Knowledge-Distilled Multi-Task Model with Enhanced Transformer and Bidirectional Mamba2 for Air Quality Forecasting

Accurate air quality forecasting is crucial for public health and environmental policy, yet existing deep learning models often suffer from high computational costs and inadequate modeling of temporal dependencies and multi-pollutant interactions. This paper proposes a novel deep learning framework that integrates an Enhanced Transformer with Bidirectional Mamba2, optimized through multi-task learning and knowledge distillation . Using a teacher–student paradigm, the teacher model captures rich temporal semantics, while the lightweight student model retains predictive accuracy with reduced inference costs. Key innovations include a hybrid architecture combining multi-scale global-local attention and long-range dependency modeling, a regression-specific knowledge distillation approach with soft target smoothing and intermediate representation transfer , and an end-to-end multi-task design for joint forecasting of multiple pollutants.
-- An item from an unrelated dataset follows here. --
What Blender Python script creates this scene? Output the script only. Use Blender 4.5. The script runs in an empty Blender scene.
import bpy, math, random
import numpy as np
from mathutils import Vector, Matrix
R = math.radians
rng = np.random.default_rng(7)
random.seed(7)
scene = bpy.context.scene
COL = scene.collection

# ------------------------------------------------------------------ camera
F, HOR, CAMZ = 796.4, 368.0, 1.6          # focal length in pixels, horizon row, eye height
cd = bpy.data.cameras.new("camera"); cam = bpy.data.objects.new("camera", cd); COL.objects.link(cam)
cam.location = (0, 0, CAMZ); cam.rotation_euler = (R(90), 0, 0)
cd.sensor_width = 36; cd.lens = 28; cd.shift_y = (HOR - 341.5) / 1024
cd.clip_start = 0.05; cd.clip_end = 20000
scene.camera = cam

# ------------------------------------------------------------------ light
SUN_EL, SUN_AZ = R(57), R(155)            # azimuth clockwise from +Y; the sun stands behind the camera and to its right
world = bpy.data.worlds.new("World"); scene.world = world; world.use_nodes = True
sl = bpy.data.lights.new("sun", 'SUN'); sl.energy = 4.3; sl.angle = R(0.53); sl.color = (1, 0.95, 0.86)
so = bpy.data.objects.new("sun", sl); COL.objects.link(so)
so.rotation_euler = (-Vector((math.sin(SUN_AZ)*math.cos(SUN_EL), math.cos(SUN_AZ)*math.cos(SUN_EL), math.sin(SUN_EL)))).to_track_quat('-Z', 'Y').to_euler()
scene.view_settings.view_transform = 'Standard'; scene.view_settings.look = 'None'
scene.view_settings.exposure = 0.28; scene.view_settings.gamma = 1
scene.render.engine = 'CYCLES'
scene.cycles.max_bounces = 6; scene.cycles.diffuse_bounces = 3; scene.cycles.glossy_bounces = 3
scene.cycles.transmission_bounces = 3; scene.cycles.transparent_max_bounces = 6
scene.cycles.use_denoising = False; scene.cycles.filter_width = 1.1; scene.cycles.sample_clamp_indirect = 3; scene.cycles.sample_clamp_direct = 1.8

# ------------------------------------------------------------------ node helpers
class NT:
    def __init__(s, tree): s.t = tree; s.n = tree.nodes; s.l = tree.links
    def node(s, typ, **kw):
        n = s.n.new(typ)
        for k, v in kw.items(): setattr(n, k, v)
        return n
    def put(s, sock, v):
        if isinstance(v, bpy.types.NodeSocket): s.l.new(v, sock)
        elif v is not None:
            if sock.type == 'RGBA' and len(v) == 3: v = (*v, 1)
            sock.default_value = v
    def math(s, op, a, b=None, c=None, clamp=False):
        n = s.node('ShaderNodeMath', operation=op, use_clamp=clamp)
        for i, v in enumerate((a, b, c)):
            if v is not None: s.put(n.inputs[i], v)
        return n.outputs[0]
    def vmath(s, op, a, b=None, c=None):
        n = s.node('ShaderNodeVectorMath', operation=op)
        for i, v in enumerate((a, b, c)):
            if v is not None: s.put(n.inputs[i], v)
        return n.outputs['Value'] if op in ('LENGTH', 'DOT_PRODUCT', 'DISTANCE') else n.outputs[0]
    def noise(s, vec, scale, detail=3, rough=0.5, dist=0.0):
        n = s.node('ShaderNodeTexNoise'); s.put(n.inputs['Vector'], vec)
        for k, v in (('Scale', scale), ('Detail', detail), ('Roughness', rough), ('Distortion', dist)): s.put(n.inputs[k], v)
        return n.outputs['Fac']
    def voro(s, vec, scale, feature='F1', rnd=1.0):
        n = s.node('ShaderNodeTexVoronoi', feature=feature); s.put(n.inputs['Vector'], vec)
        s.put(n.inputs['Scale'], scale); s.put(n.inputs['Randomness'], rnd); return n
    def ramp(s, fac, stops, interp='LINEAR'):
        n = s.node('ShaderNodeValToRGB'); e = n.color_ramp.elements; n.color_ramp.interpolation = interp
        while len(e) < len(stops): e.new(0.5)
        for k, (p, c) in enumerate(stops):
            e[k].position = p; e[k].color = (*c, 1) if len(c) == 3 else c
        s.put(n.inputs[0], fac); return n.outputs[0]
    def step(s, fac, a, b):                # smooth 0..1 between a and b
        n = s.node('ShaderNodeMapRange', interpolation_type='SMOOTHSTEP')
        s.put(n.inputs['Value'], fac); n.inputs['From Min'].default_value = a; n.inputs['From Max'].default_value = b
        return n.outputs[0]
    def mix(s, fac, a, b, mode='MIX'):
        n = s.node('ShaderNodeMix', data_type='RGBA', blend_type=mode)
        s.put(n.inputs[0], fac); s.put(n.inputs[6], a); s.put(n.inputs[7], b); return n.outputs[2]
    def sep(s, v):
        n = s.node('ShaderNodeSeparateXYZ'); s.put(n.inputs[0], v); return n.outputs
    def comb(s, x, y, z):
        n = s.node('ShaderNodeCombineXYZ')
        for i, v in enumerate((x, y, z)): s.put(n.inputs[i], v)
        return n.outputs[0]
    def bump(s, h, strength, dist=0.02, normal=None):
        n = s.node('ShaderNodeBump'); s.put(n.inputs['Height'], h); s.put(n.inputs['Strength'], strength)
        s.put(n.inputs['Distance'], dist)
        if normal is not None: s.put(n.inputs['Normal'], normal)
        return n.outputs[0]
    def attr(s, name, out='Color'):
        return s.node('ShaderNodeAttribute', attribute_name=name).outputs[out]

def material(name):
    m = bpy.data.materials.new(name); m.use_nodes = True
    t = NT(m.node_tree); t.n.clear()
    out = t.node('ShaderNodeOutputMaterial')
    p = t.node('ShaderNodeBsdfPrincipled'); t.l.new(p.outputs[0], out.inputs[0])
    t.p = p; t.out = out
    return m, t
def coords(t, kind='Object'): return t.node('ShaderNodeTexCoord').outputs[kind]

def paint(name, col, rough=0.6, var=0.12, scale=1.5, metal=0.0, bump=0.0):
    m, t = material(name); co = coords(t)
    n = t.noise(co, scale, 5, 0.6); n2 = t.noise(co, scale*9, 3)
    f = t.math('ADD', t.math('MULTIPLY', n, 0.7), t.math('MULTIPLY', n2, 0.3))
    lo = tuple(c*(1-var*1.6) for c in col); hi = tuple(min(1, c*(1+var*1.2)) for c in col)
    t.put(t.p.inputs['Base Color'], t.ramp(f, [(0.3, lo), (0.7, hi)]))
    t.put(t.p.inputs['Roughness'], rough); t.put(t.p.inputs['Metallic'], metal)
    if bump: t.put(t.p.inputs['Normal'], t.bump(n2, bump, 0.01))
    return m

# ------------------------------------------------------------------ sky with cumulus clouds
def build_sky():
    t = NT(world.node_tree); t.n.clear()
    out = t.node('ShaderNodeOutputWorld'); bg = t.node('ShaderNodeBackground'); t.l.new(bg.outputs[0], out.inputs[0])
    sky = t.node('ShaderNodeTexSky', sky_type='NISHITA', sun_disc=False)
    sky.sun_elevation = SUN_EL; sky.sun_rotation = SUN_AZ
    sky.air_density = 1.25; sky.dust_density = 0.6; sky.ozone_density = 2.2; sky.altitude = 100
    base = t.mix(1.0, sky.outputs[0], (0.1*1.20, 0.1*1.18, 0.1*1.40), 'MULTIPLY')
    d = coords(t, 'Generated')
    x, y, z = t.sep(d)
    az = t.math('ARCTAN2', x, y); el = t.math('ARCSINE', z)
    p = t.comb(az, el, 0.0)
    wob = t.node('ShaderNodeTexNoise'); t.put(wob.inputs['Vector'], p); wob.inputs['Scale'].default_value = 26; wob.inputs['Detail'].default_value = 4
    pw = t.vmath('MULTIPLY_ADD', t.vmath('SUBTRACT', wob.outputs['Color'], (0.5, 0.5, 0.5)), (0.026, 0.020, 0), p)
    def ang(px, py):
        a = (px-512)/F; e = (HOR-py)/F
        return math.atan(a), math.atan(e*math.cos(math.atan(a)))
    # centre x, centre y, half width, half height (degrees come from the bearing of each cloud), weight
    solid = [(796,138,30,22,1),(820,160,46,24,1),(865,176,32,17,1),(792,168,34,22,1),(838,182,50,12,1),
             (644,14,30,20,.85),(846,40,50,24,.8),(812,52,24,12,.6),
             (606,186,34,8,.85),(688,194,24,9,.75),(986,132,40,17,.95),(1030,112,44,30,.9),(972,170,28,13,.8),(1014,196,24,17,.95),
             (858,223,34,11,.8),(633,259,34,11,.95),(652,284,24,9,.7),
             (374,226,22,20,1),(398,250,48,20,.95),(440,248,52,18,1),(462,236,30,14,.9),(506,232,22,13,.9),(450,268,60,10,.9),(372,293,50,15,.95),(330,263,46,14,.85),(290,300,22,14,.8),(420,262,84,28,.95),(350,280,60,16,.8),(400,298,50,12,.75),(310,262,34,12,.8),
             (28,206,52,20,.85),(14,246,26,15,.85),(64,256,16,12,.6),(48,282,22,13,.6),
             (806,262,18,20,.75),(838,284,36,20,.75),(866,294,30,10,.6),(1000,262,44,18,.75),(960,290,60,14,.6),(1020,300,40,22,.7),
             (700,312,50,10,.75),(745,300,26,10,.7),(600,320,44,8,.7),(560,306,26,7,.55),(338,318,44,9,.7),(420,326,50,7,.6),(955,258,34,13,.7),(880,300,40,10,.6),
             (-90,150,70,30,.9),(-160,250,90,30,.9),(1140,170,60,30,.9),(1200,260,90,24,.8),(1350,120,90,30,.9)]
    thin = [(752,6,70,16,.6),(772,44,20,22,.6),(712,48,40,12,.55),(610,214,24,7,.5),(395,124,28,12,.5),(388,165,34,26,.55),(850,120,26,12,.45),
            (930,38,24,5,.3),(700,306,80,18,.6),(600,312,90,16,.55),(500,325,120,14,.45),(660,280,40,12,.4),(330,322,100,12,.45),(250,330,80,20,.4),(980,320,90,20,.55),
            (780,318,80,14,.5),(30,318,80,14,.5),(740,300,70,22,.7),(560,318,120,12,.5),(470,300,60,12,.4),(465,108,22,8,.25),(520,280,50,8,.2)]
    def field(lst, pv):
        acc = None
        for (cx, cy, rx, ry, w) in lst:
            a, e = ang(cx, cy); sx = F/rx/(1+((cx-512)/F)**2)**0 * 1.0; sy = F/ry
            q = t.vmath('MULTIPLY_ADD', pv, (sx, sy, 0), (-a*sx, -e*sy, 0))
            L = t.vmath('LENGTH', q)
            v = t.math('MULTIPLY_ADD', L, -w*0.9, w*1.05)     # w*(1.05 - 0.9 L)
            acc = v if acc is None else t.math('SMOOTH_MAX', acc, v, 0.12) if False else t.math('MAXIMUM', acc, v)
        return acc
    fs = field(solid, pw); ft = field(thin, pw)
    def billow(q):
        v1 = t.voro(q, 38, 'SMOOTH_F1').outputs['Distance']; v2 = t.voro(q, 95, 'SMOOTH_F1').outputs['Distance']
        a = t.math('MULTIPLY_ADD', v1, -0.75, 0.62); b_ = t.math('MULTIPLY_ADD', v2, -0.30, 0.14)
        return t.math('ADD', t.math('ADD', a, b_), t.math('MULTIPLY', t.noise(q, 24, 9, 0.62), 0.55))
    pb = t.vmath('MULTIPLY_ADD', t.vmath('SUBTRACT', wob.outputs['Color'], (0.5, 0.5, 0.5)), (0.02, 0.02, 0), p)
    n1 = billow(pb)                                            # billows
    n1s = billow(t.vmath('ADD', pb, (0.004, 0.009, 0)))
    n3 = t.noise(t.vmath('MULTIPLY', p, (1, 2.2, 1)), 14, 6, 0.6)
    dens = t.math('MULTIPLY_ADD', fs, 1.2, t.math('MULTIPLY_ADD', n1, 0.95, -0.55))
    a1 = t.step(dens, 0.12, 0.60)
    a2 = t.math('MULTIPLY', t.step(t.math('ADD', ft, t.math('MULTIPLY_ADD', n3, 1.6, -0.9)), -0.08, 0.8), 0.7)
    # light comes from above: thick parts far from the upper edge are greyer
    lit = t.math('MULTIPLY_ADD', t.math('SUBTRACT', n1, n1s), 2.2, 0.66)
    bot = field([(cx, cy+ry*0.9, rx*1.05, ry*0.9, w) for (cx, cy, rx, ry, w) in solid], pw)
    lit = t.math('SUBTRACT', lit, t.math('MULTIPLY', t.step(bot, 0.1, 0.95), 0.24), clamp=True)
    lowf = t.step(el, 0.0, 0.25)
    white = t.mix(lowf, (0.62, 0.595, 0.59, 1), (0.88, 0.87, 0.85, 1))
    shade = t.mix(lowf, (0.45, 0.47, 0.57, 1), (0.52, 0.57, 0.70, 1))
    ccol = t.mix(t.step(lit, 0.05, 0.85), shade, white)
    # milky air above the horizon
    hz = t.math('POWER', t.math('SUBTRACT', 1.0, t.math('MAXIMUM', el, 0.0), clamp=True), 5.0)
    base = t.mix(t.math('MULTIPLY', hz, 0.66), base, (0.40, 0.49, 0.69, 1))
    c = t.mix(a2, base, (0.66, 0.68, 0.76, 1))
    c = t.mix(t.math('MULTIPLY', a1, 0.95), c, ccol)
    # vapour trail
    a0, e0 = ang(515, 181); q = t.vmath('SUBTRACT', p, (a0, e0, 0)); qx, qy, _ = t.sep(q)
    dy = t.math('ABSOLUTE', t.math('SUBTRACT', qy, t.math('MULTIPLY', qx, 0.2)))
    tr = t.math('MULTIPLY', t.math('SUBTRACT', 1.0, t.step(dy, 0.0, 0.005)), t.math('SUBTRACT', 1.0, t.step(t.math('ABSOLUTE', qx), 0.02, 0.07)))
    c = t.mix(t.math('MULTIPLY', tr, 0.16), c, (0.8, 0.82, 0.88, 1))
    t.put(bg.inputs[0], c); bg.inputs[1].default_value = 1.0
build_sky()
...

Extensive experiments on real-world datasets from Guangzhou, Chengdu , and Beijing (2018–2022) across four key pollutants (PM2.5, PM10, NO 2 , SO 2 ) demonstrate that our model significantly outperforms baseline methods, with the student model maintaining accuracy within 5% of the teacher while requiring fewer parameters. These results highlight the framework’s potential for accurate, scalable, and efficient air quality forecasting in real-time and resource-constrained environments.